We can say that the first basket of the Pali Canon contains the doctrine of experience, the second – the doctrine of salvation. Both parts are connected very tight and together are creating one system, the dharma theory, to which is reduced the Buddhist teaching. Abhidharmic literature encompasses the ontology and metaphysics which is grounded on the psychological analysis of the knowledge.

The studies of the Abhidharmic literature and the theory of the dharmas usually begin with research of the “Abhidharmakoša” by Vasubandhu, which serves as an authority for all contemporary studies.

Buddhist scholars explain the theory about dharmas in a very carefully defined terminology, which gives an opportunity to describe very precisely the observations of the phenomena of the knowledge and experience.

Significant roles in the Buddhist philosophy are playing numerical expressions that serve as a tool to shorten the description as much as possible.

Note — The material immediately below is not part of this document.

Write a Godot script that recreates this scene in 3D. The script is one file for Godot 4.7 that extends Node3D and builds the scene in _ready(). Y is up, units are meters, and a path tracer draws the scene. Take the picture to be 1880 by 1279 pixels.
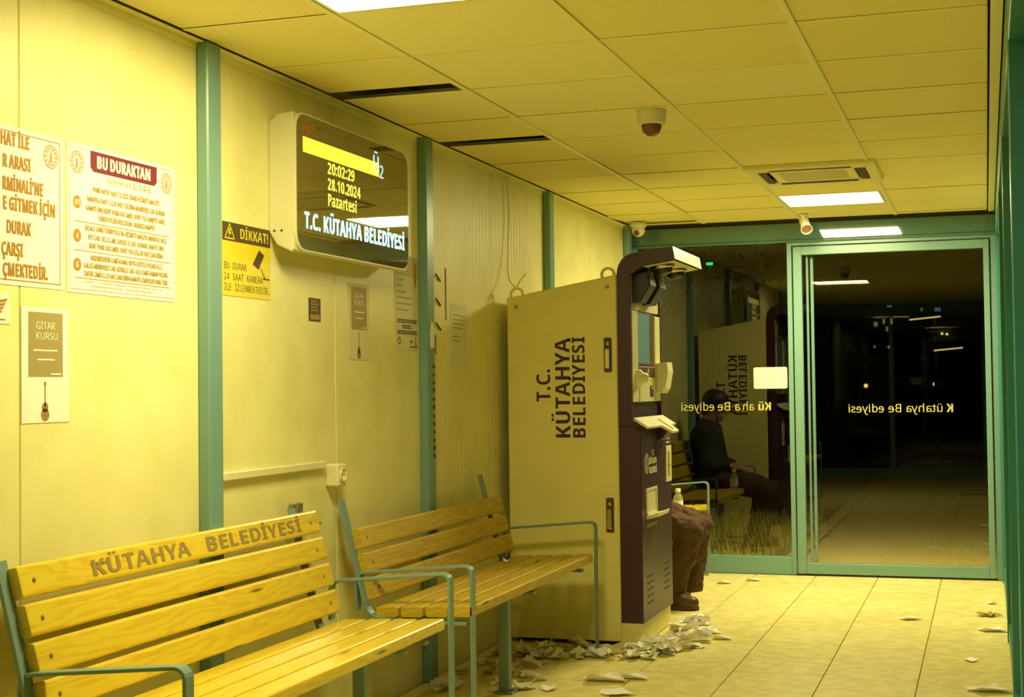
extends Node3D
# A small night-time bus stop waiting room: cream panel wall with posters, slatted benches, a card machine, a glass end wall.

var M := {}
var names := {}
var font_bold: SystemFont
var font_plain: SystemFont
var font_mono: SystemFont
var rng := RandomNumberGenerator.new()

const WALL := -2.37          # face of the left wall
const CEIL := 2.396
const FAR := -9.97           # plane of the glass end wall
const RIGHT := 0.08
const GX := [-2.345, -1.825, -1.175, -0.548, 0.035]   # ceiling grid lines along the room
const GZ0 := -4.52
const GZD := 0.5875

func _ready():
	# ---------- camera, sky, lights, exposure ----------
	var cam := Camera3D.new()
	cam.name = "camera"
	cam.transform = Transform3D(Basis(Vector3.UP, 0.314807) * Basis(Vector3.RIGHT, 0.027563) * Basis(Vector3.BACK, -0.012511), Vector3(0, 1.28, 0))
	cam.fov = 26.93
	cam.near = 0.05
	cam.far = 400.0
	add_child(cam)
	cam.current = true
	var env := Environment.new()
	env.background_mode = Environment.BG_COLOR
	env.background_color = Color(0.02, 0.02, 0.012)
	env.background_energy_multiplier = 0.5
	env.tonemap_mode = Environment.TONE_MAPPER_LINEAR
	env.tonemap_exposure = 1.06
	env.sdfgi_enabled = true
	env.ssao_enabled = true
	env.ssil_enabled = true
	var we := WorldEnvironment.new()
	we.name = "world_environment"
	we.environment = env
	add_child(we)
	rng.seed = 7
	make_fonts()
	make_materials()
	# the ceiling panels that light the room: [cell column, row from the grid origin, energy]
	ceiling_lamp(1, -2, 4.6, "square white ceiling light panel nearest the bus display, cut off by the top of the photo", 0.018)
	ceiling_lamp(2, 7, 7.6, "square white ceiling light panel beside the air conditioning cassette near the glass door")
	# ---------- the setting ----------
	build_shell()
	build_far_wall()
	build_right_wall()
	build_outside()
	# ---------- things, large to small ----------
	card_machine()
	benches()
	bus_display()
	seated_person()
	ceiling_things()
	wall_things()
	small_things()
	litter()

# ------------------------------------------------------------------ helpers
func lin(r: float, g: float, b: float) -> Color:
	return Color(r, g, b).linear_to_srgb()

func numbered(n: String) -> String:
	if not names.has(n):
		names[n] = 0
		return n
	names[n] += 1
	return "%s_%03d" % [n, names[n]]

func tag(o: Node3D, label := "", category := "", group := "", kind := "") -> Node3D:
	if label: o.set_meta("label", label)
	if category: o.set_meta("category", category)
	if group: o.set_meta("group", group)
	if kind: o.set_meta("kind", kind)
	return o

func thing(called: String, label: String, category: String, at := Vector3.ZERO, turn := 0.0, group := "") -> Node3D:
	var o := Node3D.new()
	o.name = numbered(called)
	add_child(o)
	o.position = at
	o.rotation.y = turn
	return tag(o, label, category, group)

func structure(called: String, label: String) -> Node3D:
	var o := Node3D.new()
	o.name = called
	add_child(o)
	return tag(o, label, "", "", "structure")

func mesh_node(called: String, mesh: Mesh, mat: Material, parent: Node = null, xf := Transform3D()) -> MeshInstance3D:
	var o := MeshInstance3D.new()
	o.mesh = mesh
	o.material_override = mat
	o.transform = xf
	if parent == null:
		o.name = numbered(called)
		add_child(o)
	else:
		o.name = called
		parent.add_child(o, true)
	return o

func begin() -> SurfaceTool:
	var st := SurfaceTool.new()
	st.begin(Mesh.PRIMITIVE_TRIANGLES)
	st.set_smooth_group(-1)
	return st

func done(st: SurfaceTool) -> ArrayMesh:
	st.generate_normals()
	return st.commit()

func build(called: String, st: SurfaceTool, mat: Material, parent: Node = null) -> MeshInstance3D:
	return mesh_node(called, done(st), mat, parent)

# corners counterclockwise as seen from outside
func quad(st: SurfaceTool, a: Vector3, b: Vector3, c: Vector3, d: Vector3):
	for p in [a, c, b, a, d, c]:
		st.add_vertex(p)

func tri(st: SurfaceTool, a: Vector3, b: Vector3, c: Vector3):
	for p in [a, c, b]:
		st.add_vertex(p)

# a box with chamfered edges
func box(st: SurfaceTool, center: Vector3, size: Vector3, bevel := 0.002, basis := Basis()):
	var h := size * 0.5
	var b := minf(bevel, minf(h.x, minf(h.y, h.z)) * 0.9)
	var v := []
	for sx in [-1, 1]:
		for sy in [-1, 1]:
			for sz in [-1, 1]:
				v.append([
					center + basis * Vector3(sx * h.x, sy * (h.y - b), sz * (h.z - b)),
					center + basis * Vector3(sx * (h.x - b), sy * h.y, sz * (h.z - b)),
					center + basis * Vector3(sx * (h.x - b), sy * (h.y - b), sz * h.z)])
	# index = sx*4 + sy*2 + sz
	face(st, [v[0][0], v[1][0], v[3][0], v[2][0]], center)
	face(st, [v[4][0], v[5][0], v[7][0], v[6][0]], center)
	face(st, [v[0][1], v[1][1], v[5][1], v[4][1]], center)
	face(st, [v[2][1], v[3][1], v[7][1], v[6][1]], center)
	face(st, [v[0][2], v[2][2], v[6][2], v[4][2]], center)
	face(st, [v[1][2], v[3][2], v[7][2], v[5][2]], center)
	if b > 0.00001:
		for e in [[0, 1, 0, 1], [2, 3, 0, 1], [4, 5, 0, 1], [6, 7, 0, 1], [0, 2, 0, 2], [1, 3, 0, 2], [4, 6, 0, 2], [5, 7, 0, 2], [0, 4, 1, 2], [1, 5, 1, 2], [2, 6, 1, 2], [3, 7, 1, 2]]:
			face(st, [v[e[0]][e[2]], v[e[1]][e[2]], v[e[1]][e[3]], v[e[0]][e[3]]], center)
		for k in 8:
			face(st, v[k], center)

# a flat convex polygon turned away from a point inside
func face(st: SurfaceTool, p: Array, inside: Vector3):
	var n: Vector3 = (p[1] - p[0]).cross(p[2] - p[0])
	var out: bool = n.dot(p[0] - inside) > 0
	for k in range(1, p.size() - 1):
		if out: tri(st, p[0], p[k], p[k + 1])
		else: tri(st, p[0], p[k + 1], p[k])

# a prism: outline in the plane of xf's x and y, standing along its z from z0 to z1, with chamfered rims
func prism(st: SurfaceTool, outline: PackedVector2Array, z0: float, z1: float, xf := Transform3D(), bevel := 0.0):
	var o := outline
	if Geometry2D.is_polygon_clockwise(o):
		o.reverse()
	var inner := o
	if bevel > 0.0:
		var shrunk := Geometry2D.offset_polygon(o, -bevel)
		if shrunk.size() == 1 and shrunk[0].size() == o.size():
			inner = shrunk[0]
			if Geometry2D.is_polygon_clockwise(inner): inner.reverse()
			var best := 0
			for k in inner.size():
				if inner[k].distance_to(o[0]) < inner[best].distance_to(o[0]): best = k
			var turned := PackedVector2Array()
			for k in inner.size(): turned.append(inner[(k + best) % inner.size()])
			inner = turned
		else:
			bevel = 0.0
	var t := Geometry2D.triangulate_polygon(inner)
	for k in range(0, t.size(), 3):
		var a := inner[t[k]]; var b := inner[t[k + 1]]; var c := inner[t[k + 2]]
		if (b - a).cross(c - a) < 0:
			var s := b; b = c; c = s
		tri(st, xf * Vector3(a.x, a.y, z1), xf * Vector3(b.x, b.y, z1), xf * Vector3(c.x, c.y, z1))
		tri(st, xf * Vector3(a.x, a.y, z0), xf * Vector3(c.x, c.y, z0), xf * Vector3(b.x, b.y, z0))
	var n := o.size()
	for k in n:
		var a := o[k]; var b := o[(k + 1) % n]
		quad(st, xf * Vector3(a.x, a.y, z0 + bevel), xf * Vector3(b.x, b.y, z0 + bevel), xf * Vector3(b.x, b.y, z1 - bevel), xf * Vector3(a.x, a.y, z1 - bevel))
		if bevel > 0.0:
			var ia := inner[k]; var ib := inner[(k + 1) % n]
			quad(st, xf * Vector3(a.x, a.y, z1 - bevel), xf * Vector3(b.x, b.y, z1 - bevel), xf * Vector3(ib.x, ib.y, z1), xf * Vector3(ia.x, ia.y, z1))
			quad(st, xf * Vector3(ia.x, ia.y, z0), xf * Vector3(ib.x, ib.y, z0), xf * Vector3(b.x, b.y, z0 + bevel), xf * Vector3(a.x, a.y, z0 + bevel))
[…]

Statements like “5 groups”, “12 bases”, “18 elements” and many others are well known and widely accepted expressions in the Buddhist literature.

They completely replace the repeating of all elements included in each classification.

In all three types of dharma classification the analysed object is the same – the flow of an individual life (or “santana”), elements of which, according to the tradition, Buddha himself has classified in 3 ways:

    5 Groups (“skandha”)
    12 Bases (“āyatana”)
    18 Elements (“dhātu”)

The systematic philosophy in India started on with analysis and observations of the personality. To explain it, first of all the human personality was analysed instead of external phenomena.

But because the human psyche seems to be connected with material body, it is analysed as well. This way the human material body and its psychic content were divided to the smallest particles, elements.

In another, psychological analysis of the Buddhist scholars, the personality is seen as consisting from a consciousness altogether with the experience of its psychic content and the experience of the external phenomena in the mind, when the so called objective world becomes a part of the personality.

In Buddhist discourses on dharma theory you can mostly find the second approach.

But the analysis of the conscious personality, analysis of the consciousness and its content, nowadays is considered an object of psychology. For this reason we could say the starting point of the dharma theory is a psychological research of a human personality.